Dataset section:
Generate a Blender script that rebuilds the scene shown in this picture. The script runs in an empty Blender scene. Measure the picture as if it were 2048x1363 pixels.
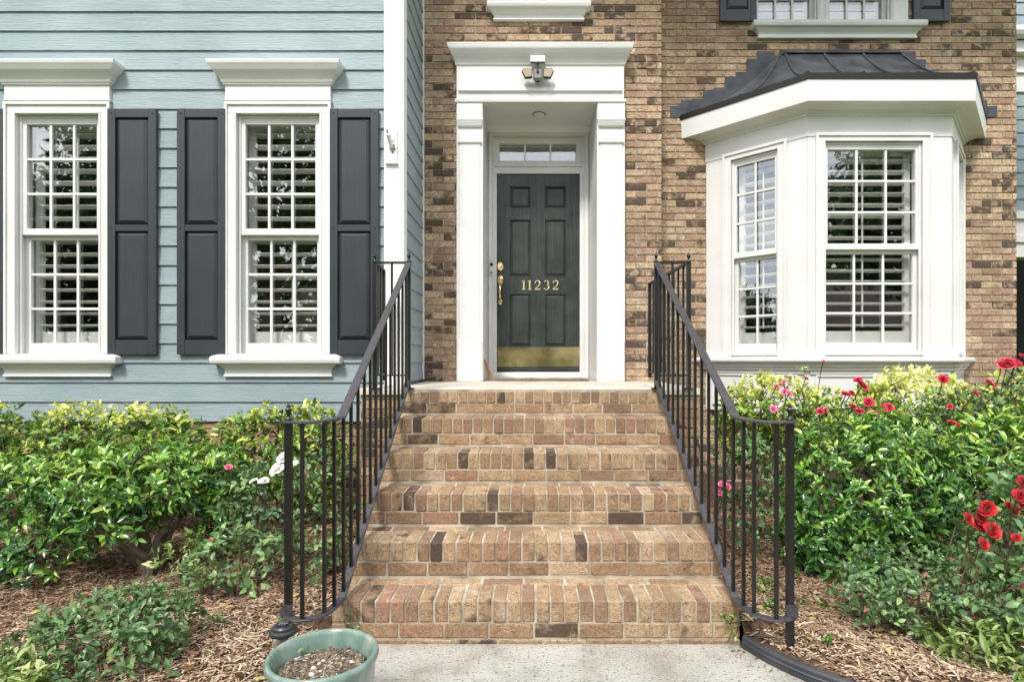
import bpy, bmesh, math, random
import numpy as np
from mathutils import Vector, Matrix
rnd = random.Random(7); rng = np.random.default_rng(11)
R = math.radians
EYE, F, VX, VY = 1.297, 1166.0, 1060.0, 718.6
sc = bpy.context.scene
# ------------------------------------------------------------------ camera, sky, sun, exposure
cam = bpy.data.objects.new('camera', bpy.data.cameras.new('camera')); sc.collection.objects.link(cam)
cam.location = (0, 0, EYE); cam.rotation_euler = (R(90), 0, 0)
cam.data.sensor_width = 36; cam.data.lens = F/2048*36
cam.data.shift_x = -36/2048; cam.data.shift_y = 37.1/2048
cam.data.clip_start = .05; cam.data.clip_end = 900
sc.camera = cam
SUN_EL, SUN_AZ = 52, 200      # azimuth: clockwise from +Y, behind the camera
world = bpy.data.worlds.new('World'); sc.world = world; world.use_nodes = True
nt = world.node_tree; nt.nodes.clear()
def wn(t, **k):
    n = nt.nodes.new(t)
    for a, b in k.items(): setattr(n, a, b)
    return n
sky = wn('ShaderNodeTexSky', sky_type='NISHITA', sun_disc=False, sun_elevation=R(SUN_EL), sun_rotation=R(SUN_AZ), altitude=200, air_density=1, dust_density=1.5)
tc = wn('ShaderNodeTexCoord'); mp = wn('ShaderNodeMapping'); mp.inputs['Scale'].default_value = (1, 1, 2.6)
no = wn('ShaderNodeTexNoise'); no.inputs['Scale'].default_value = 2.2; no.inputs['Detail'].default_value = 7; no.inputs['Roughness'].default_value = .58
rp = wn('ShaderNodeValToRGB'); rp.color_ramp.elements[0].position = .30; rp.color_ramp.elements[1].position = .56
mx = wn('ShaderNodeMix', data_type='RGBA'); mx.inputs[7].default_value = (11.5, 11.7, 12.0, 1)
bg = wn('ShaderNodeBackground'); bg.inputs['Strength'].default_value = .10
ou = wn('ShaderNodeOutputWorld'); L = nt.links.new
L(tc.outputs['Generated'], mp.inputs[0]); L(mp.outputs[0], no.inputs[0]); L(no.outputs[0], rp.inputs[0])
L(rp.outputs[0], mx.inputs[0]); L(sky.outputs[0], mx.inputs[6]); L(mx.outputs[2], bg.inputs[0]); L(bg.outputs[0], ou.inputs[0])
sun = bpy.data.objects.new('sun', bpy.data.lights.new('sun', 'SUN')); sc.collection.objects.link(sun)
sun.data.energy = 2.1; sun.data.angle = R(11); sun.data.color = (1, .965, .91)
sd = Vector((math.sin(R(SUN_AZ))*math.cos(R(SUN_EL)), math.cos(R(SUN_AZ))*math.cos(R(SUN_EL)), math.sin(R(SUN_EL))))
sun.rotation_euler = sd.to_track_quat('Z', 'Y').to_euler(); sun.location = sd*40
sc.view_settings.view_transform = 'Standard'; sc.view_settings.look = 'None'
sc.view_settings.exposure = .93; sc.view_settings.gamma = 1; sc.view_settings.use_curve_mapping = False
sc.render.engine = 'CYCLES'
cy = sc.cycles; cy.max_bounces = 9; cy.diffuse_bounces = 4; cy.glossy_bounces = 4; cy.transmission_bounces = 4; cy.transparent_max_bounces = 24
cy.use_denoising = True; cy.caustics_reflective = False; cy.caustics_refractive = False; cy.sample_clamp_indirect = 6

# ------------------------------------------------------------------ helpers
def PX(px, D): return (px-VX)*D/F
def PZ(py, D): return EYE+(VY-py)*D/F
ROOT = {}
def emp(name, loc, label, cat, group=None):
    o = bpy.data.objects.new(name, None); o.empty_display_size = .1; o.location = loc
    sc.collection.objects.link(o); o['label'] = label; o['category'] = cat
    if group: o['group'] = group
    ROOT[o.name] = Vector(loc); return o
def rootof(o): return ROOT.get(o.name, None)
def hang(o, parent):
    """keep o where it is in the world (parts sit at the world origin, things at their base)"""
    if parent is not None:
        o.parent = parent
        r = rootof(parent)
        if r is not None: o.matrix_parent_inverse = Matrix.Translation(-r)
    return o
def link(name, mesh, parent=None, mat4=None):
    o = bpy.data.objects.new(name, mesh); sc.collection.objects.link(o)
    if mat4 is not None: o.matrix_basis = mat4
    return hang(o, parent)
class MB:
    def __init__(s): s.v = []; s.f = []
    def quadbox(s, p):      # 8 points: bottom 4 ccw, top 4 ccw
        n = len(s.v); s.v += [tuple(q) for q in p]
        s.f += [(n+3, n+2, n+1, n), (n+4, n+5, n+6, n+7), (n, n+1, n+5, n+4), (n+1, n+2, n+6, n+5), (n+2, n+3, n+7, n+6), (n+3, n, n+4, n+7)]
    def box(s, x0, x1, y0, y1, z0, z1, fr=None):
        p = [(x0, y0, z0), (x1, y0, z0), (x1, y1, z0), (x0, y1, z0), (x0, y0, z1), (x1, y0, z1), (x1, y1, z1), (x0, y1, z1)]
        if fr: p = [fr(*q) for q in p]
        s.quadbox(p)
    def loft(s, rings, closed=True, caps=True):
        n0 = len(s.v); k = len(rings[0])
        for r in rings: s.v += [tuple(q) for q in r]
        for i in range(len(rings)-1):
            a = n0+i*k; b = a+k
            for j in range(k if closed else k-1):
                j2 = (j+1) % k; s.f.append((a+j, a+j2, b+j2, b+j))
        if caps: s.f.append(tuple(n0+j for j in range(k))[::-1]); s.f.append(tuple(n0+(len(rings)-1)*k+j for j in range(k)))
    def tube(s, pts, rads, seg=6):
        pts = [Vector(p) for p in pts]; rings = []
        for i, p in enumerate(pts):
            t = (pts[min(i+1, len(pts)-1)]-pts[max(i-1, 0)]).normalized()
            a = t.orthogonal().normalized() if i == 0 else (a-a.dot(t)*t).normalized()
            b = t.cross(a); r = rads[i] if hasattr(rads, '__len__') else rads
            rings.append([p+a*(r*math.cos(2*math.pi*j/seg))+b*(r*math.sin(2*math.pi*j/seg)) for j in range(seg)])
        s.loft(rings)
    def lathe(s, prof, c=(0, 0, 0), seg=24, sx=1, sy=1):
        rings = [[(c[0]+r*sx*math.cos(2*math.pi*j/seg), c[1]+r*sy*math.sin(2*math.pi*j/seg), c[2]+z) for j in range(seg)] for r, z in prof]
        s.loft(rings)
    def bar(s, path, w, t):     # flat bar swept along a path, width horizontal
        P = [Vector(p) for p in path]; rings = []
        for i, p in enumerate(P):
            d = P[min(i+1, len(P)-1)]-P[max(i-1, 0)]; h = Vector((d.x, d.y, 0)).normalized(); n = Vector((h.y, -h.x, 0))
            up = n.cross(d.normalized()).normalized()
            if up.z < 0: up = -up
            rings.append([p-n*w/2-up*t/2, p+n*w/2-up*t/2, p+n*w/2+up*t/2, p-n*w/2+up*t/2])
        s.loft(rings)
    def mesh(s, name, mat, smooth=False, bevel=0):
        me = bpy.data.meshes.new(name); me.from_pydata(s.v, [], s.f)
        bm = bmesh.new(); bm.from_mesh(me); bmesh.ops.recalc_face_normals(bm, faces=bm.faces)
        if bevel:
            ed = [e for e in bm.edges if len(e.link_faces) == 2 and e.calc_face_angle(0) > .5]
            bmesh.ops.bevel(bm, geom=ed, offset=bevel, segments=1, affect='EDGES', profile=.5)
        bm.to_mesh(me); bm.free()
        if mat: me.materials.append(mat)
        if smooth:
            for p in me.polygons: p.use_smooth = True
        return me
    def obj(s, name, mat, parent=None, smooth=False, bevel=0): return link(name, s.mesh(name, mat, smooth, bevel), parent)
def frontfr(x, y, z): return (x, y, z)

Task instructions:
Pick each line holding the word "scene" out of the listing.

Final result:
Generate a Blender script that rebuilds the scene shown in this picture. The script runs in an empty Blender scene. Measure the picture as if it were 2048x1363 pixels.
sc = bpy.context.scene